À Paris, des chefs-d’œuvre de Picasso, Matisse et Klee provenant d’un collectionneur juif
La collection de Heinz Berggruen, juif allemand né en 1914 à Berlin et exilé en Californie pendant la Seconde Guerre mondiale, sera bientôt exposée au Musée de l'Orangerie
Le musée de l’Orangerie à Paris accueille à partir de mercredi des chefs-d’oeuvre de Matisse, Picasso, Klee et Giacometti, figures emblématiques de l’art moderne, appartenant à la collection du marchand d’art et collectionneur allemand Heinz Berggruen (1914-2007).
Quelque 90 toiles, dont près de la moitié de Pablo Picasso, de rares papiers découpés et quelques tableaux d’Henri Matisse, de nombreuses œuvres sur papier de Paul Klee, ainsi que des sculptures d’Alberto Giacometti, sont exposés jusqu’au 27 janvier.
Presque tous proviennent du musée Berggruen/Neue Nationalgalerie de Berlin, qui abrite les 300 œuvres de la collection de ce marchand, et de prêts de sa famille, et sont réunis à Paris à l’occasion de sa fermeture pour travaux. La collection, cédée à l’État allemand en 2000, y est installée depuis la fin des années 90.

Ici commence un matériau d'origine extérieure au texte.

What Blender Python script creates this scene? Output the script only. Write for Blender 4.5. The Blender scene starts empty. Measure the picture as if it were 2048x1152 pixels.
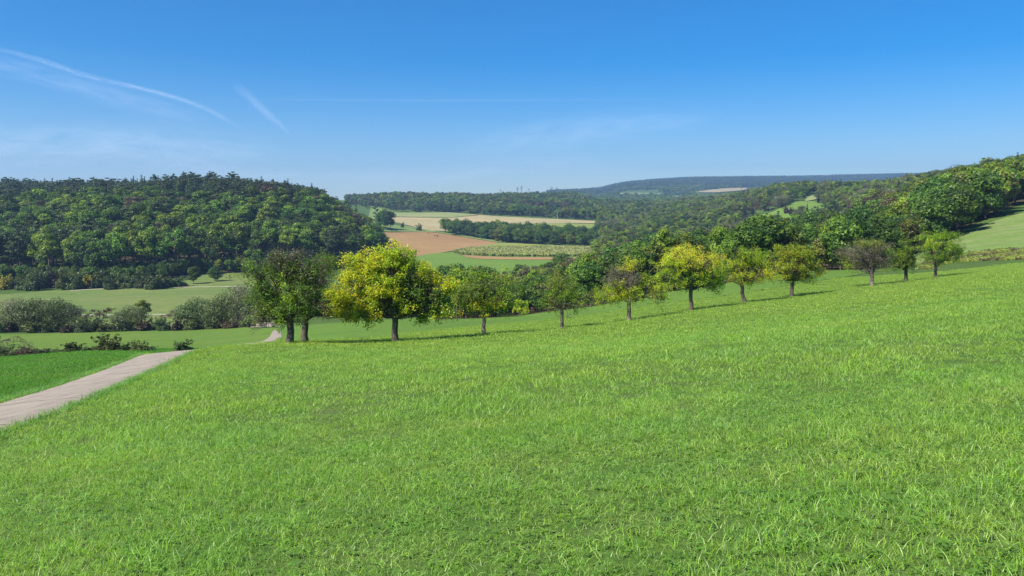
import bpy, math, random
import numpy as np
from mathutils import Vector

# ------------------------------------------------------------------ camera, sky, sun
SC = bpy.context.scene
COL = SC.collection
F = 1577.0            # focal length in photo pixels
HZ = 430.0            # photo row of the true horizon
CZ = 1.6              # eye height
R = math.radians

cd = bpy.data.cameras.new('camera'); cam = bpy.data.objects.new('camera', cd); COL.objects.link(cam)
cam.location = (0, 0, CZ); cam.rotation_euler = (R(90), 0, 0)
cd.sensor_width = 36; cd.lens = 36*F/2048; cd.shift_y = -(576-HZ)/2048
cd.clip_start = .1; cd.clip_end = 90000
SC.camera = cam

SUN_EL = R(46); SUN_AZ = R(-128)     # azimuth from +Y, clockwise positive (sun is left, a little behind)
W = bpy.data.worlds.new('World'); SC.world = W; W.use_nodes = True
nt = W.node_tree; nt.nodes.clear()
o_ = nt.nodes.new('ShaderNodeOutputWorld'); b_ = nt.nodes.new('ShaderNodeBackground'); s_ = nt.nodes.new('ShaderNodeTexSky')
s_.sky_type = 'NISHITA'; s_.sun_disc = False; s_.sun_elevation = SUN_EL; s_.sun_rotation = SUN_AZ
s_.altitude = 300; s_.air_density = 1.0; s_.dust_density = 0.2; s_.ozone_density = 4.0
hs = nt.nodes.new('ShaderNodeHueSaturation'); hs.inputs['Saturation'].default_value = 1.6; hs.inputs['Hue'].default_value = .506
nt.links.new(s_.outputs[0], hs.inputs['Color']); nt.links.new(hs.outputs[0], b_.inputs[0]); nt.links.new(b_.outputs[0], o_.inputs[0])
b_.inputs[1].default_value = 0.078

sd = bpy.data.lights.new('sun', 'SUN'); sd.energy = 4.8; sd.angle = R(.5); sd.color = (1, .95, .86)
sun = bpy.data.objects.new('sun', sd); COL.objects.link(sun)
tosun = Vector((math.sin(SUN_AZ)*math.cos(SUN_EL), math.cos(SUN_AZ)*math.cos(SUN_EL), math.sin(SUN_EL)))
sun.rotation_euler = tosun.to_track_quat('Z', 'Y').to_euler()
sun.location = (-60, -30, 80)
vs = SC.view_settings; vs.view_transform = 'Standard'; vs.look = 'None'; vs.exposure = 0.90; vs.gamma = 1
SC.render.engine = 'CYCLES'
SC.cycles.max_bounces = 6; SC.cycles.diffuse_bounces = 4; SC.cycles.transmission_bounces = 3
SC.cycles.transparent_max_bounces = 8; SC.cycles.volume_bounces = 0

rng = np.random.default_rng(7)
random.seed(7)

# ------------------------------------------------------------------ terrain height function
def pchip(x, y, xi):
    x = np.asarray(x, float); y = np.asarray(y, float); h = np.diff(x); d = np.diff(y)/h
    m = np.zeros_like(y)
    m[1:-1] = np.where(d[:-1]*d[1:] > 0, 2*d[:-1]*d[1:]/np.where(np.abs(d[:-1]+d[1:]) < 1e-12, 1, d[:-1]+d[1:]), 0)
    m[0] = d[0]; m[-1] = d[-1]
    xi = np.clip(xi, x[0], x[-1]); k = np.clip(np.searchsorted(x, xi)-1, 0, len(h)-1)
    t = (xi-x[k])/h[k]
    return ((1+2*t)*(1-t)**2*y[k] + t*(1-t)**2*h[k]*m[k] + t*t*(3-2*t)*y[k+1] + t*t*(t-1)*h[k]*m[k+1])

# ground profiles: photo column -> (distance, row seen there)
PROF = {
 -700: [(20,876),(40,812),(60,786),(85,765),(140,720),(200,680),(225,664),(236,650),(300,604),(370,573),(450,520),(550,465),(700,425),(900,402),(1200,398),(2000,398),(4000,400),(8000,402)],
 0:    [(14,867),(21,807),(30,772),(40,751),(60,729),(85,713),(120,698),(200,673),(225,662),(236,650),(300,604),(370,574),(450,514),(550,455),(700,420),(900,402),(1200,404),(2000,404),(4000,404),(8000,404)],
 200:  [(14,848),(20,796),(30,754),(40,732),(55,715),(72,704),(85,701),(120,692),(200,670),(222,663),(236,650),(300,604),(375,569),(450,507),(550,443),(650,415),(750,409),(900,402),(1200,404),(2000,404),(4000,404),(8000,404)],
 400:  [(14,831),(20,778),(30,736),(40,712),(50,700),(56,704),(64,708),(76,702),(88,696),(120,687),(200,665),(225,658),(236,650),(300,604),(391,563),(430,547),(500,490),(600,425),(700,402),(800,401),(1200,417),(2000,410),(4000,402),(8000,402)],
 480:  [(14,824),(20,770),(30,728),(40,704),(50,692),(56,695),(64,698),(74,689),(85,688),(120,679),(200,659),(225,655),(236,650),(300,604),(391,563),(440,546),(520,480),(620,420),(700,404),(800,403),(1200,420),(2000,410),(4000,402),(8000,402)],
 600:  [(14,816),(20,762),(30,720),(38,698),(46,686.5),(52,683),(60,686),(74,685),(100,672),(150,661),(200,650),(240,640),(300,604),(400,560),(450,546),(550,474),(650,421),(730,408),(820,412),(1200,430),(2000,410),(4000,402),(8000,402)],
 690:  [(14,808),(20,755),(30,715),(40,695),(49,685),(60,679),(80,670),(120,658),(160,650),(200,643),(240,637),(300,604),(400,560),(470,541),(560,500),(660,466),(740,450),(850,442),(950,437),(1200,434),(1700,404),(2000,400),(4000,401),(8000,402)],
 745:  [(14,804),(20,751),(30,713),(40,695),(49,685),(60,677),(80,667),(120,654),(160,646),(200,640),(240,635),(300,604),(470,541),(520,530),(600,514),(700,492),(800,474),(900,452),(950,443),(1050,439),(1200,434),(1400,427),(1700,403),(2000,399),(3000,404),(8000,402)],
 800:  [(14,799),(20,748),(30,712),(40,694),(49,683),(60,674),(80,664),(120,650),(160,643),(200,637),(240,634),(300,604),(470,541),(600,517),(700,504),(760,493),(900,463),(950,456),(1050,448),(1200,437),(1400,428),(1500,418),(1700,403),(2000,400),(3000,404),(8000,402)],
 1000: [(14,782),(20,732),(30,700),(40,683),(53,667),(70,656),(90,648),(120,640),(150,636),(180,634),(240,622),(300,604),(470,541),(600,517),(700,504),(800,488),(900,477),(1000,464),(1080,452),(1300,433),(1400,428),(1700,406),(1900,403),(3000,388),(3400,389),(8000,396)],
 1124: [(14,772),(20,721),(30,693),(40,676),(57,657),(75,643),(100,631),(130,624),(150,621),(180,618),(240,606),(300,592),(470,541),(600,517),(700,502),(800,489),(900,477),(1000,466),(1100,455),(1250,441),(1350,435),(1600,418),(1900,407),(3000,388),(3400,390),(8000,384)],
 1200: [(14,765),(20,715),(30,688),(40,671),(59,648),(80,633),(100,624),(130,614),(150,611),(200,601),(300,578),(470,541),(700,502),(800,491),(1000,472),(1100,460),(1200,448),(1300,441),(1400,437),(1600,424),(1900,412),(2200,410),(3000,404),(4500,388),(6000,382),(8000,380)],
 1258: [(14,760),(20,710),(30,683),(40,666),(61,641),(80,625),(100,613),(130,600),(150,596),(200,588),(300,565),(470,536),(700,498),(800,488),(1000,468),(1300,440),(1600,425),(1900,416),(2300,412),(3000,398),(3600,386),(4500,376),(6000,370),(8000,368)],
 1400: [(14,748),(20,698),(30,668),(45,640),(65,619),(85,604),(110,589),(130,580),(150,576),(200,570),(300,543),(450,517),(600,503),(700,492),(800,474),(1000,442),(1300,420),(1700,410),(2300,402),(3000,395),(3600,382),(4500,372),(6000,361),(8000,358)],
 1600: [(14,731),(20,680),(30,647),(45,619),(60,603),(74,592),(90,577),(110,562),(130,551),(150,544),(200,535),(300,512),(400,512),(550,508),(650,500),(720,485),(800,452),(950,404),(1100,386),(1300,384),(1700,386),(2500,392),(3600,385),(4500,372),(6000,359),(8000,356)],
 1744: [(14,719),(20,668),(30,631),(45,604),(60,589),(81,571),(100,558),(120,549),(135,545),(150,541),(200,528),(300,494),(400,470),(500,450),(600,430),(800,402),(1000,386),(1300,382),(1700,386),(2500,390),(4500,374),(6000,356),(8000,352)],
 1871: [(14,708),(20,657),(30,616),(45,589),(60,576),(89,555),(105,547),(120,541),(140,532),(160,520),(200,494),(250,468),(300,448),(400,420),(500,400),(600,388),(800,376),(1000,370),(1300,372),(2500,385),(4500,374),(6000,354),(8000,350)],
 2048: [(14,693),(20,640),(30,598),(45,566),(60,550),(85,536),(110,526),(125,520),(150,505),(200,468),(260,427),(350,393),(450,368),(600,354),(800,352),(1200,356),(2500,380),(4500,374),(6000,354),(8000,350)],
 2700: [(14,638),(20,586),(30,545),(45,515),(60,500),(85,485),(110,474),(150,455),(200,420),(260,388),(350,360),(450,340),(600,330),(800,332),(1200,340),(2500,370),(4500,374),(6000,354),(8000,350)],
}
UK = sorted(PROF)
LD = np.linspace(math.log(14), math.log(8000), 700)
UD = np.arange(-700, 2701, 10.0)
_c = np.array([pchip(np.log([p[0] for p in PROF[u]]), [p[1] for p in PROF[u]], LD) for u in UK])
TAB = np.array([pchip(UK, _c[:, j], UD) for j in range(len(LD))]).T     # [u, d]

def rowat(u, d):
    u = np.clip(np.asarray(u, float), -700, 2700); d = np.clip(np.asarray(d, float), 14, 8000)
    fu = (u+700)/10; iu = np.clip(fu.astype(int), 0, len(UD)-2); fu = fu-iu
    fd = (np.log(d)-LD[0])/(LD[1]-LD[0]); i = np.clip(fd.astype(int), 0, len(LD)-2); fd = fd-i
    return ((1-fu)*((1-fd)*TAB[iu, i]+fd*TAB[iu, i+1]) + fu*((1-fd)*TAB[iu+1, i]+fd*TAB[iu+1, i+1]))

def hgt(x, y):
    x = np.asarray(x, float); y = np.asarray(y, float)
    ys = np.maximum(y, 1.0)
    near = 0.085*x - 0.108*y
    yy = np.maximum(ys, 14)
    far = CZ + (HZ - rowat(1024+F*x/yy, yy))*yy/F
    t = np.clip((y-14)/12, 0, 1); t = t*t*(3-2*t)
    return near*(1-t)+far*t

def gsolve(u, v, dmin=14, dmax=8000):
    """distance at which the ground is seen at photo column u, row v"""
    d = np.exp(np.linspace(math.log(dmin), math.log(dmax), 500))
    y = HZ - (hgt((u-1024)/F*d, d)-CZ)*F/d
    k = np.nonzero(y <= v)[0]
    if len(k) == 0: return float(d[-1])
    k = k[0]
    if k == 0: return float(d[0])
    t = (y[k-1]-v)/max(1e-6, y[k-1]-y[k])
    return float(d[k-1]*(1-t)+d[k]*t)

def P(u, d): # world x,y of column u at distance d
    return ((u-1024)/F*d, d)

# ------------------------------------------------------------------ materials
def newmat(name):
    m = bpy.data.materials.new(name); m.use_nodes = True; m.node_tree.nodes.clear(); return m, m.node_tree
def N(nt, t, **k):
    n = nt.nodes.new(t)
    for a, b in k.items(): setattr(n, a, b)
    return n
def mixc(nt, fac, a, b, mode='MIX'):
    n = nt.nodes.new('ShaderNodeMix'); n.data_type = 'RGBA'; n.blend_type = mode; n.clamp_factor = True
    for sock, v in ((n.inputs[0], fac), (n.inputs[6], a), (n.inputs[7], b)):
        if isinstance(v, (int, float)): sock.default_value = v
        elif isinstance(v, (tuple, list)): sock.default_value = (*v[:3], 1)
        else: nt.links.new(v, sock)
    return n.outputs[2]
def noise(nt, scale, detail=4, rough=.55, vec=None, dist=0):
    n = N(nt, 'ShaderNodeTexNoise'); n.inputs['Scale'].default_value = scale
    n.inputs['Detail'].default_value = detail; n.inputs['Roughness'].default_value = rough
    n.inputs['Distortion'].default_value = dist
    if vec: nt.links.new(vec, n.inputs['Vector'])
    return n.outputs['Fac']
def ramp(nt, fac, a, b):
    n = N(nt, 'ShaderNodeMapRange'); n.inputs['From Min'].default_value = a; n.inputs['From Max'].default_value = b
    nt.links.new(fac, n.inputs['Value']); return n.outputs['Result']
def worldpos(nt, scale=(1, 1, 1), rotz=0):
    g = N(nt, 'ShaderNodeNewGeometry'); m = N(nt, 'ShaderNodeMapping')
    m.inputs['Scale'].default_value = scale; m.inputs['Rotation'].default_value = (0, 0, rotz)
    nt.links.new(g.outputs['Position'], m.inputs['Vector']); return m.outputs['Vector']

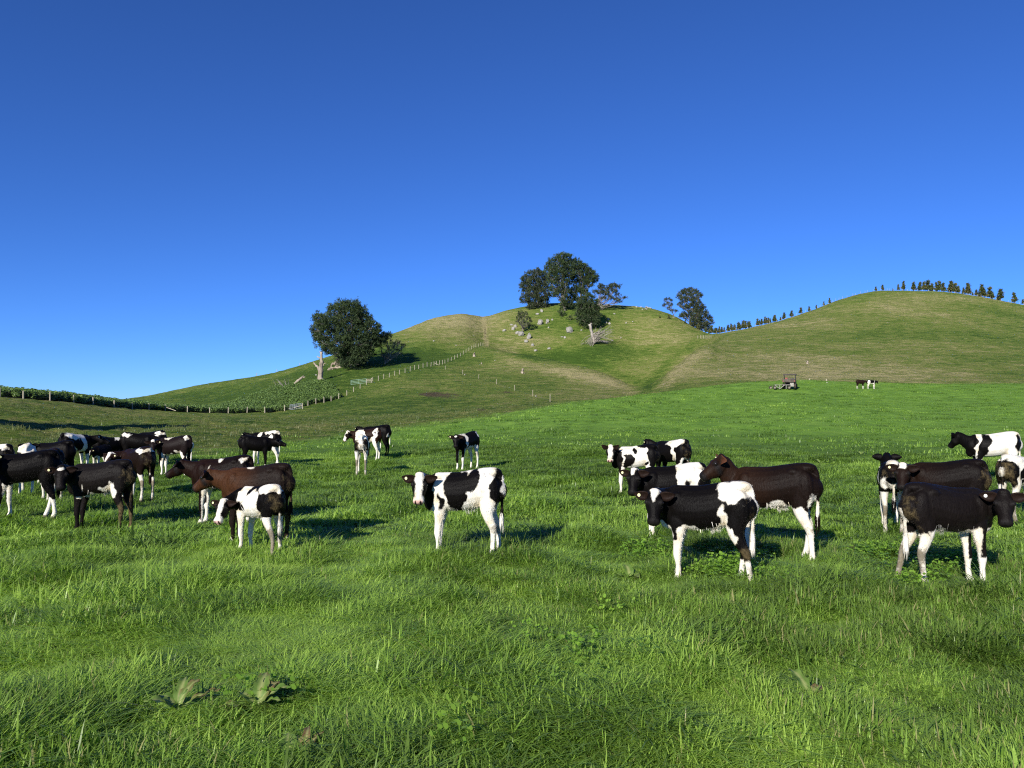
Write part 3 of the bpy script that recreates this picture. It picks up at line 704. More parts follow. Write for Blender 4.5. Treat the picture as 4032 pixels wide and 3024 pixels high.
        if shag:
            V = []; Fc = []
            for i in range(int(200 * shag)):
                px, py = rg.uniform(-.24, .16), rg.gauss(0, .08)
                if rg.random() < .75: px, py = rg.gauss(-.12, .03), rg.gauss(0, .03)
                p0 = Vector((px, py, .528 + .025 * (px < -.1))); ln = rg.uniform(.006, .022) + (rg.uniform(.005, .05) if abs(px + .12) < .05 and abs(py) < .035 else 0)
                p1 = p0 + Vector((rg.uniform(-.035, .01), rg.uniform(-.015, .015), -ln)); b0 = len(V); sdv = Vector((.0028, .0018, 0)); p0.z += abs(py) * .35
                V += [p0 - sdv, p0 + sdv, p1]; Fc += [(b0, b0 + 1, b0 + 2)]
            m3 = mesh('belly_hair', V, Fc); n3 = len(V)
            for nm, val in (('w', .2 if belly or base > 0 else -.2), ('dirt', .35), ('pink', 0), ('hoof', 0)):
                a = m3.attributes.new(nm, 'FLOAT', 'POINT'); a.data.foreach_set('value', np.full(n3, val, np.float32))
            a = m3.attributes.new('dcol', 'FLOAT_COLOR', 'POINT'); a.data.foreach_set('color', np.tile(np.array([*dark, 1], np.float32), (n3, 1)).ravel())
            tag(link('belly_hair', m3, M_COAT, root, False), kind='stuff')
    return root

def wrap(a): return (a + 180) % 360 - 180
def calf(u, v, heading, look='cam', off=0, **k):
    p = hit(u, v, 3.0, 160) if k.pop('far', 0) == 0 else hit(u, v, 60, 130)
    if p.y < 40: p = hit(u, v + .080 * F / p.y, 3.0, 160)
    p.z = H(p.x, p.y) - .012
    if look == 'cam':
        hx = p.x + math.cos(R(heading)) * .55; hy = p.y + math.sin(R(heading)) * .55
        k['head_yaw'] = max(-125, min(125, wrap(math.degrees(math.atan2(-hy, -hx)) - heading))) + off
    else: k['head_yaw'] = off
    dist = p.y
    if 'vox' not in k: k['vox'] = .0095 if dist < 9 else .011 if dist < 12 else .0145 if dist < 17 else .018 if dist < 30 else .03
    return make_calf(loc=p, heading=heading, **k)

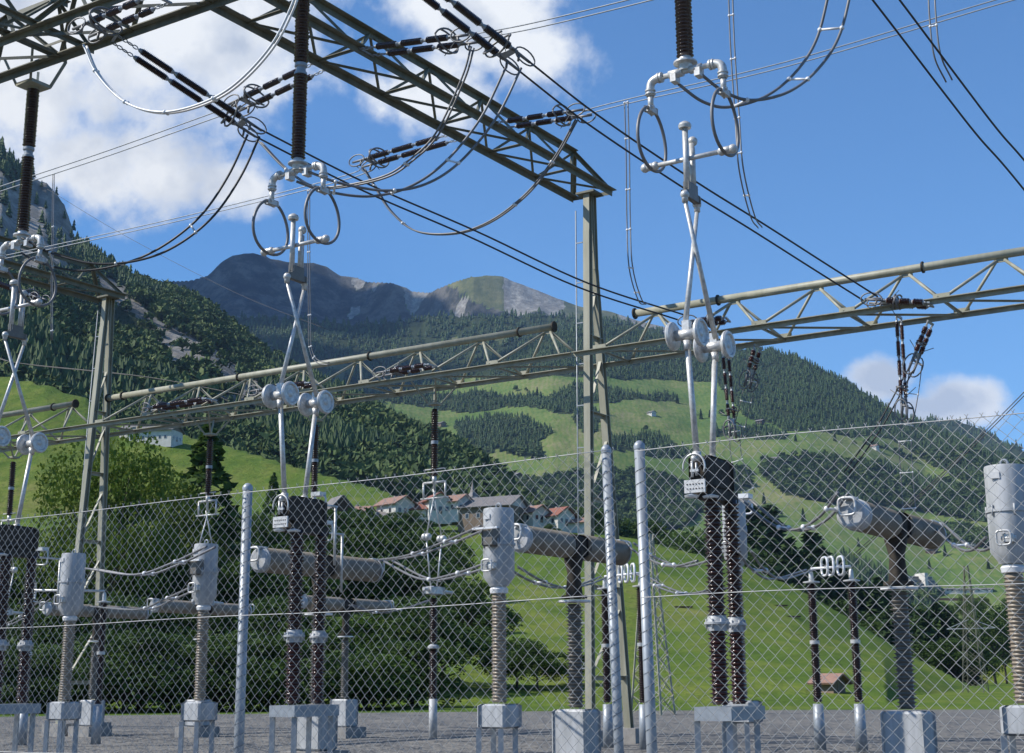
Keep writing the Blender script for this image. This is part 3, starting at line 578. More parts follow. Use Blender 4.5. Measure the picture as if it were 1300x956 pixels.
for x,y,s,wl,rf,lb in ((827,527,8,M_WALL,M_SLATE,'tiny white chalet alone on the wide pasture left of the switch rods'),(655,607,9,M_WOOD,M_SLATE,'tiny dark hut on the pasture above the village'),(1153,624,8,M_WALL,M_SLATE,'tiny white chalet between the woods right of the hanging wires'),
  (984,586,9,M_WOOD,M_SLATE,'tiny dark hut on the pasture right of the switch box'),(965,538,8,M_WOOD,M_SLATE,'tiny dark hut on the upper pasture by the forest'),(1050,596,8,M_WOODL,M_TILE2,'tiny timber chalet on the upper pasture above the breaker'),(1183,702,8,M_WOOD,M_SLATE,'tiny dark barn on the pasture right of the breaker'),
  (1236,692,7,M_WALL,M_SLATE,'tiny white house beside the grey tank on the right'),(1110,570,8,M_WALL,M_TILE2,'tiny pale chalet high on the right pasture'),(560,541,9,M_WOODL,M_SLATE,'tiny chalet on the small bright clearing by the hanging insulator')):
    p=hit(x,y,620,3400); house(p,s,s*1.2,3.4,.5,random.uniform(.6,1.3),wl,rf,lb,'mountain_chalet','chalet',GH,wins=(2,2,1),chim=False,door=False).scale=(1.35,1.35,1.35)
p=at_r(1054,866,118); p.z=hz(p.x,p.y); hut=house(p,3.0,3.4,1.6,.55,.7,M_WOODL,M_TILE2,'small beige roofed hut at the foot of the green hill between two post insulators','field_hut','hut','field huts',wins=(1,1,1),chim=False); hut.scale=(.5,.5,.55)
p=hit(1172,750,600,2500); root=thing('terraced_building','pale terraced building with rows of balconies beside the substation tank on the far right','apartment block',p)
root.scale=(1.8,1.8,1.8); X=Vector((.95,.3,0)); Y=Vector((-.3,.95,0))
for k in range(4):
    MB().box(p+Y*(k*3-3)+ZZ*(k*2.6+.8),X*9.5,Y*3.5,ZZ*1.2).build('storey',M_WALL,root)
    MB().box(p+Y*(k*3-6.6)+ZZ*(k*2.6+1.1),X*9.2,Y*.05,ZZ*.7).build('window_band',M_GLASS,root)
    MB().box(p+Y*(k*3-7.2)+ZZ*(k*2.6+.2),X*9.6,Y*.8,ZZ*.14).build('balcony',M_CONC,root)
MB().box(p+Y*1+ZZ*6,X*1.2,Y*6,ZZ*5.6).build('stair_tower',M_WALL,root)
for i,(x,lb) in enumerate(((1206,'row of pale industrial sheds left of the tiny switchyard'),(1222,'middle low pale shed in the valley meadow'),(1248,'long low white shed beside the round green field'))):
    p=hit(x,752,600,2500); house(p,4,7+i*3,2.2,.3,1.35,M_WALL,M_SLATE,lb,'low_shed','shed','sheds in the valley meadow',wins=(2,1,1),chim=False,door=False).scale=(1.7,1.7,1.7)
p=hit(1230,762,600,2500); q_=hit(1190,762,600,2500); d=(p-q_).normalized(); m=MB(); m.beam(q_-d*10,p+d*110,.8,5); solo(m.build('roadside_wall',M_WOOD),'long dark roadside wall crossing the valley meadow','wall')
for x,y,lb in ((990,770,'dark plank trough lying on the green hill, upper one'),(1006,784,'dark plank trough lying on the green hill, lower and longer one'),(868,772,'flat dark plank pile on the grass beside the tall black insulators')):
    p=hit(x,y,100,430); m=MB(); 
    for k in range(3): m.box(p+Vector((0,k*.5,.2)),Vector((1.5,.1,0)),Vector((-.02,.2,0)),ZZ*.12)
    solo(m.build('plank_trough',M_WOOD),lb,'trough','troughs on the green hill')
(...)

Parmi les pépites exposées figurent quelques pastels et un grand nu cubiste de Picasso et des papiers découpés de Matisse, « parmi les plus beaux et les plus rares », selon Claire Bernardi, directrice du musée et commissaire générale avec Gabriel Montua, son homologue au musée Berggruen.
« C’est le genre de cadeau qu’on ne refuse pas », se réjouit Mme Bernardi. Cette « étape parisienne » s’explique également parce que Heinz Berggruen, juif allemand né en 1914 à Berlin et exilé en Californie pendant la Seconde Guerre mondiale, « a ouvert une galerie à son retour en Europe à deux pas du musée de l’Orangerie », explique-t-elle.
Cette collection allemande fait aussi écho à celle du marchand français Paul Guillaume, exposée à l’Orangerie et « constituée 30 ans avant, dans l’entre-deux guerres », souligne-t-elle.
Heinz Berggruen « avait des œuvres du 19e magnifiques (Cézanne, Seurat…) qu’il a revendues pour resserrer petit à petit sa collection sur les grandes figures de l’art moderne comme Picasso qu’il a rencontré et avec qui il a travaillé, après avoir acheté un tout premier dessin de Paul Klee en 1940 aux États-Unis, qu’il a longtemps considéré comme un talisman ».
Il offrira ensuite plusieurs Klee au musée d’art moderne du Centre Pompidou, ainsi qu’au Metropolitan Museum of Art de New York.
Le parcours de l’exposition est conçu autour de grandes sections comme le monde des choses, le visage, la figure humaine ou les territoires abstraits, environ la moitié des œuvres (45) étant de Picasso, achetées et revendues à partir des années 50 mais surtout après les années 80.
Un « Grand nu allongé » du maître espagnol, datant de 1942, est la plus grande œuvre de la collection. Il fait écho à une statue, « grande femme débout III » de Giacometti, probablement la dernière œuvre achetée par le marchand.